I think my heart leapt into my throat. I smoothed my hair, adjusted my shirt, and proceeded to get their drink order: a couple pitchers of beer, and one water. He was there with 3 guy friends.

Then I ran back into the kitchen, retrieved my cell phone (quite the chunky thing, looking back), and called a BFF.

“My grocery store boy is HERE! He is at my TABLE! I’m going to talk to him. Like, I’m really going to go out of my way to have a conversation,” I talked myself through it with her. I didn’t even need her to say anything. I just needed a sounding board.

This is why texting was invented, I think. That’s something I wouldn’t even know how to do until 2 years later.

The 2 other waitresses on that night noticed my excitement. “Eeek! It’s your grocery store boy!! Go, go talk to him! I’ll take your other tables for the rest of the night.”

And so your father and I talked, and flirted, and smiled. I kept refilling his glass of water and brought maybe another 3 pitchers of beer to their table before we closed.

“So… uh… could I maybe… get your number?” he asked as I handed the check over.

“I don’t give my number to guys who’ve been drinking here,” I instinctually replied, while simultaneously thinking:

What the hell are you saying? Give him your number! 

But it was true, I didn’t give my number to guys at the end of the night, especially after bringing their table 5 pitchers of beer.

“But I haven’t been drinking! I’ve had nothing but water! You’ve been serving me water,” he gestured toward his cup.

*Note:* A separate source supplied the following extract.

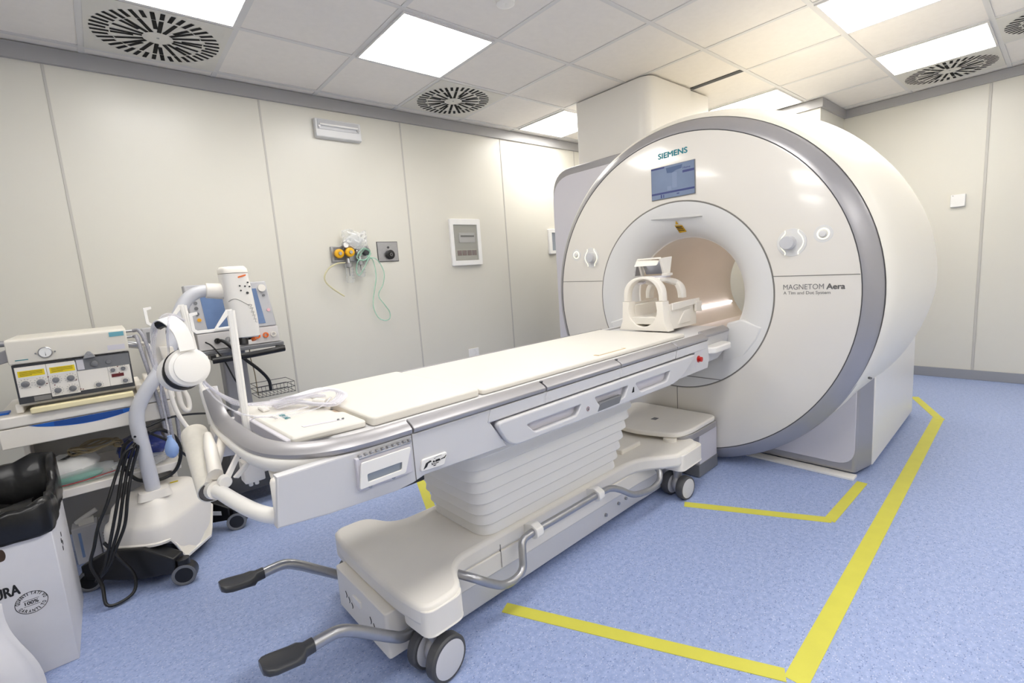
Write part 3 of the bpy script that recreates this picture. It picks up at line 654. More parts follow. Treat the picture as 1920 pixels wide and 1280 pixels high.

Yes, on a rare night, your father actually drank nothing but water at a bar because he wasn’t feeling well. Feeling silly, I wrote my number down on a guest check, folded it, passed it over the top of the bar table and smiled.

He still hadn’t called me when I ran into him at the gym the next day. And then he pretended to not see me, and walked past as I waited in line for my kickboxing class. For a minute, my heart sank. Then I noticed his friend jab him in the ribs and shove him my direction. He walked back and said hi. He tried to play if off like he wasn’t paying attention, didn’t see me there.

Later, I learned he was really thrown off by what to do. He wasn’t planning to call me for 2 days, trying to play it cool, and the “man rules” didn’t specify what to do if he saw the girl he was supposed to call 2 days after collecting her number if he ran into her at the gym in the meantime.

Your father. That’s so him. 

The next day, he finally called. We talked for well over an hour. We went out to dinner (Applebees) and a movie (insert worlds worst action movie here, so terrible I’ve forgotten the name). That was nearly 11 years ago, on January 31st, 2001.

One of the first pictures of us together, taken at the bar where we met.

We dated through the end of college. I moved to Chicago to be with him after graduation, and then on to Washington D.C.

We were broke.

We once collected all the change we could gather, poured it into a Coinstar machine, and used that money to buy bread and sandwich fixings so we could eat for the week. We never went on fancy vacations together. Instead, we learned where we could have the best “cheap” dates, like breakfast and window shopping at Ikea in Schaumburg, IL, or the free seats at The Muny Theater in St. Louis.

On October 30th, 2005, after we both completed our first marathon, your father got down on one very tired, achey, bended knee and asked me to marry him. I said yes.

Ewww! Mom and dad are kissing!

On October 8th, 2006, we said “I do.”